Repeat exactly what appears from the opening line of the listing to the line with "R = math.radians", inclusive.

----------

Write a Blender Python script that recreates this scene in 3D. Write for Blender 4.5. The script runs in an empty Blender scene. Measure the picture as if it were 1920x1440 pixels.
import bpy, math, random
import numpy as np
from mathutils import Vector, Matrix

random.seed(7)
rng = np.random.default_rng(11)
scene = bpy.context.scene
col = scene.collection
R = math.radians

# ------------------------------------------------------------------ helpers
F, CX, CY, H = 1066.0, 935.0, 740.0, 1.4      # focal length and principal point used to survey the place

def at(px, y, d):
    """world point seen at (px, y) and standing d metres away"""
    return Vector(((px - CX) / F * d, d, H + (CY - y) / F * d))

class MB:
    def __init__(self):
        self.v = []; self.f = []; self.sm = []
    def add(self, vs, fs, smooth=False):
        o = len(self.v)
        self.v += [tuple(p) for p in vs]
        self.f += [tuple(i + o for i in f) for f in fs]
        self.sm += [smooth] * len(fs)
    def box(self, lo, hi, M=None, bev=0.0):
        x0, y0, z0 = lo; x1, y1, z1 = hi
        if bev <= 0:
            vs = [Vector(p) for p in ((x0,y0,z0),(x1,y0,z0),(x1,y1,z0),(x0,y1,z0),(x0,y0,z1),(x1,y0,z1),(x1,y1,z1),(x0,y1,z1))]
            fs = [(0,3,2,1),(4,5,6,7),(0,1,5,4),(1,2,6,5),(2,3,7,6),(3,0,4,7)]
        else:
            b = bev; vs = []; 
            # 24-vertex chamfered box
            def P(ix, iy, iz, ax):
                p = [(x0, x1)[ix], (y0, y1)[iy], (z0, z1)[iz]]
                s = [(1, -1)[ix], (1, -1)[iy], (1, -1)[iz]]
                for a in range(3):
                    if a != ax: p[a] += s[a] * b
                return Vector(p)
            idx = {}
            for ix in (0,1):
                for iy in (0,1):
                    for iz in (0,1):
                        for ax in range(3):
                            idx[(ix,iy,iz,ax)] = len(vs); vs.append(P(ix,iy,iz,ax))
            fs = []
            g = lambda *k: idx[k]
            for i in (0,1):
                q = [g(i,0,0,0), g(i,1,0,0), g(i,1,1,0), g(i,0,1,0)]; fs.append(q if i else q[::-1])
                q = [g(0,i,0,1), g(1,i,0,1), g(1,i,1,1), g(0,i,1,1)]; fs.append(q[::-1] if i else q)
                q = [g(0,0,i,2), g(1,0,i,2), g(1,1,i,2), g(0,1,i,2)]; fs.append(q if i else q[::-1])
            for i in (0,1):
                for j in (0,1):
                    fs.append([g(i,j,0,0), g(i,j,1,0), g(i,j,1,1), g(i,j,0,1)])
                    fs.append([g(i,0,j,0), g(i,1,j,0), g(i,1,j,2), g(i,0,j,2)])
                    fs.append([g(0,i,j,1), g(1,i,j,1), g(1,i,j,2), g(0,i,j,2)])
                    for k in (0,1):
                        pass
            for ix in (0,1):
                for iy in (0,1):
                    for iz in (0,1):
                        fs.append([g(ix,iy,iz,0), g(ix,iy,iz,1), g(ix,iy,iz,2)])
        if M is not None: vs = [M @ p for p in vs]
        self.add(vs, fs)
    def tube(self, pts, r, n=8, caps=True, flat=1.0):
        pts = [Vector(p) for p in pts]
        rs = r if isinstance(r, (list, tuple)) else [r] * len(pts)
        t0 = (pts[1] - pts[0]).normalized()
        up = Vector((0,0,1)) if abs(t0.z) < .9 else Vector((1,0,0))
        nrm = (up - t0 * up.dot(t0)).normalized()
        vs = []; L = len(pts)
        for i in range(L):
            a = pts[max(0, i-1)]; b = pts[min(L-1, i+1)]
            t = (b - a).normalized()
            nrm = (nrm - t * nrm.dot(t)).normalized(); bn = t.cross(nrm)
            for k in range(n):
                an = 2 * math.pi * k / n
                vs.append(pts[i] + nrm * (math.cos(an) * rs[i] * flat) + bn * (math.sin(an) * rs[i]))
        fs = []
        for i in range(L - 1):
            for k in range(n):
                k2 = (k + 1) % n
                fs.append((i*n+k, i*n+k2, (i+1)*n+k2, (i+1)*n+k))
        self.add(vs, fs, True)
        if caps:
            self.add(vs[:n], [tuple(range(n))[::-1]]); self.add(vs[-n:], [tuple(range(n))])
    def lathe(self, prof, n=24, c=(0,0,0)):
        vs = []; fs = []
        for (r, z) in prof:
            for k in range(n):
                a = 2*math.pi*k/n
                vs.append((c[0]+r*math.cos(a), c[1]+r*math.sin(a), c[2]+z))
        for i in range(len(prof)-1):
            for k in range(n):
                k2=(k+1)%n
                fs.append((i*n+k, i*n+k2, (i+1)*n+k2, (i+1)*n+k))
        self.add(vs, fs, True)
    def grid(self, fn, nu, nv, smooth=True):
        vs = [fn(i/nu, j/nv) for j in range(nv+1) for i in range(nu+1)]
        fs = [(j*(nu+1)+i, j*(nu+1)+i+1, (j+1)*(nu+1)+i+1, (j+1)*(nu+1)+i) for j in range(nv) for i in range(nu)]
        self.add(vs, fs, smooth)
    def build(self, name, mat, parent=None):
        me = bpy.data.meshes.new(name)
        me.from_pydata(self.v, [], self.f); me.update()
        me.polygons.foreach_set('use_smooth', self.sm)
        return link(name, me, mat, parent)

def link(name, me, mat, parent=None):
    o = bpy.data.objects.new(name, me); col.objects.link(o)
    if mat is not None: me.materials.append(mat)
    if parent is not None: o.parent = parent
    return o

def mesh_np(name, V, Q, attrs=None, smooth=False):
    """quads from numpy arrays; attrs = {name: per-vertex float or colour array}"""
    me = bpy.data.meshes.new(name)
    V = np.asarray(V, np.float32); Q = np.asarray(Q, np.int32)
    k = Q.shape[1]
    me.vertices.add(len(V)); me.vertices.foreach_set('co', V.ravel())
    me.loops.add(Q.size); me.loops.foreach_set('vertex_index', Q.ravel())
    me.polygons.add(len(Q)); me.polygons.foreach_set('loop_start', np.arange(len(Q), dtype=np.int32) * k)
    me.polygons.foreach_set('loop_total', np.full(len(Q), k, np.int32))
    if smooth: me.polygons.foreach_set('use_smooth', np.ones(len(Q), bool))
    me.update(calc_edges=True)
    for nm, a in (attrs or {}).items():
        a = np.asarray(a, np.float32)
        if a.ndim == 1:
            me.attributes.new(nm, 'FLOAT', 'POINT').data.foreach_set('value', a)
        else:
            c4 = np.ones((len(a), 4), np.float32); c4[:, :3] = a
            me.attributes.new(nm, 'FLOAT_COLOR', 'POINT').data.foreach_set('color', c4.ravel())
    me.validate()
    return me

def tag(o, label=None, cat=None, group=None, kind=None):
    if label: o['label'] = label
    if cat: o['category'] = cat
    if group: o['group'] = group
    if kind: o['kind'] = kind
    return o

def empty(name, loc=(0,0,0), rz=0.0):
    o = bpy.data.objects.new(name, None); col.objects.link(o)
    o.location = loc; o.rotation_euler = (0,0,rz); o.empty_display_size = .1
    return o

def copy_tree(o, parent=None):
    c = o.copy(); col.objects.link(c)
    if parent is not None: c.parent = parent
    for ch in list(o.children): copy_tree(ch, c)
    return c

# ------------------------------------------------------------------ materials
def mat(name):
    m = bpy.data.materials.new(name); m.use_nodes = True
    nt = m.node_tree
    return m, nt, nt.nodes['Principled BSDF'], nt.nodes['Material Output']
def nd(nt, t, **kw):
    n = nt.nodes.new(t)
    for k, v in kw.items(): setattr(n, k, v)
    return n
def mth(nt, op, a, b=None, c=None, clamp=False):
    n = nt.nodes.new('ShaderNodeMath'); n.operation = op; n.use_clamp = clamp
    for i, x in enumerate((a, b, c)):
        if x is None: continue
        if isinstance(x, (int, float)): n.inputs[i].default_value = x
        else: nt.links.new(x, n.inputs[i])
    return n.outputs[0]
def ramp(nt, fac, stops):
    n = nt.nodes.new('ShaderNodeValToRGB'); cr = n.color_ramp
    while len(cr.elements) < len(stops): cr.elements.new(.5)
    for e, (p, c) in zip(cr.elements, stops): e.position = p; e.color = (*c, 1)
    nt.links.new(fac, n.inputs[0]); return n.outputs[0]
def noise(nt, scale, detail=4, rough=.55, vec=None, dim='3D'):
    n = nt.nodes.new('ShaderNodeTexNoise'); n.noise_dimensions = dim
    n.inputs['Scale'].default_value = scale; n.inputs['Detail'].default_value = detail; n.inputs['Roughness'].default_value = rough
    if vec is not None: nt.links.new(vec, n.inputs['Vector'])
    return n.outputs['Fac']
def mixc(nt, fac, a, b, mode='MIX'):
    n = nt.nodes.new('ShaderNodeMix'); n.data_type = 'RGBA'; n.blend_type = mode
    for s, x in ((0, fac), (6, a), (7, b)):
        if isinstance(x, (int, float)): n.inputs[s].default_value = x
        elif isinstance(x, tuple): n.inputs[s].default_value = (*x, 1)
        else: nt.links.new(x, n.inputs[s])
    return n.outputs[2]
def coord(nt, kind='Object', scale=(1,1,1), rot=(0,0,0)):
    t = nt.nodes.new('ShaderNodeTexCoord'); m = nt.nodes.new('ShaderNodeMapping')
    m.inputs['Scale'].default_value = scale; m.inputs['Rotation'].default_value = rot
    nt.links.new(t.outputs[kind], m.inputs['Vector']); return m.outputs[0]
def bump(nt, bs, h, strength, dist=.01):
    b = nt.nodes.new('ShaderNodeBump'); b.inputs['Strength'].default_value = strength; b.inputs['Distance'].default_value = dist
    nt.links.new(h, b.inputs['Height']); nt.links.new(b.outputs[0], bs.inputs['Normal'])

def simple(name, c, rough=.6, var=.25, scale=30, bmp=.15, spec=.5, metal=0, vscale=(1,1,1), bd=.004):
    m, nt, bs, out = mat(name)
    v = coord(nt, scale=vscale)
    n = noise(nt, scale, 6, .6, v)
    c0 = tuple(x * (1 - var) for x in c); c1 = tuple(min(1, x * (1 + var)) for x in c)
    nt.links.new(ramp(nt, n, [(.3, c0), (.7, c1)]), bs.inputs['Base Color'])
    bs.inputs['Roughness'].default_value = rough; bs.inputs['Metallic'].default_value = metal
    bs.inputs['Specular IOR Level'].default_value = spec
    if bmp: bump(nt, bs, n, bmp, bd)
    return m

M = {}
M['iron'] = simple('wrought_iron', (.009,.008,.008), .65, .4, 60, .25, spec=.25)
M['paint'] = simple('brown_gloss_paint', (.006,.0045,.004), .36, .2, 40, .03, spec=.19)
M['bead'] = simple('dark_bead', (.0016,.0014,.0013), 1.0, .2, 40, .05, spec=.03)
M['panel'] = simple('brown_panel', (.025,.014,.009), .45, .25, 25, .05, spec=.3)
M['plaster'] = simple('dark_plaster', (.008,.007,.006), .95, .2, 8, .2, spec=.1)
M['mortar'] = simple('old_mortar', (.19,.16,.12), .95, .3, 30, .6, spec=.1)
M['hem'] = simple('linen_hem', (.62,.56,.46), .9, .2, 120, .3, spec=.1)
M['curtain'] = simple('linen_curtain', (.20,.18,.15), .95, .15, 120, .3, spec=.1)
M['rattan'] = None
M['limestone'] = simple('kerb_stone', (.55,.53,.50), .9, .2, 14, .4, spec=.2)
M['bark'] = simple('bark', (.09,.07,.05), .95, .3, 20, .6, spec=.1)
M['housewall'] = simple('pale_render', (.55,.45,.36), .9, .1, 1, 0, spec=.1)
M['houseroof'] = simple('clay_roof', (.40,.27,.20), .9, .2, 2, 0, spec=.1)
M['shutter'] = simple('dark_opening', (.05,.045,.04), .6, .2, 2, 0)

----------

**WRITTEN REPLY:**
Write a Blender Python script that recreates this scene in 3D. Write for Blender 4.5. The script runs in an empty Blender scene. Measure the picture as if it were 1920x1440 pixels.
import bpy, math, random
import numpy as np
from mathutils import Vector, Matrix

random.seed(7)
rng = np.random.default_rng(11)
scene = bpy.context.scene
col = scene.collection
R = math.radians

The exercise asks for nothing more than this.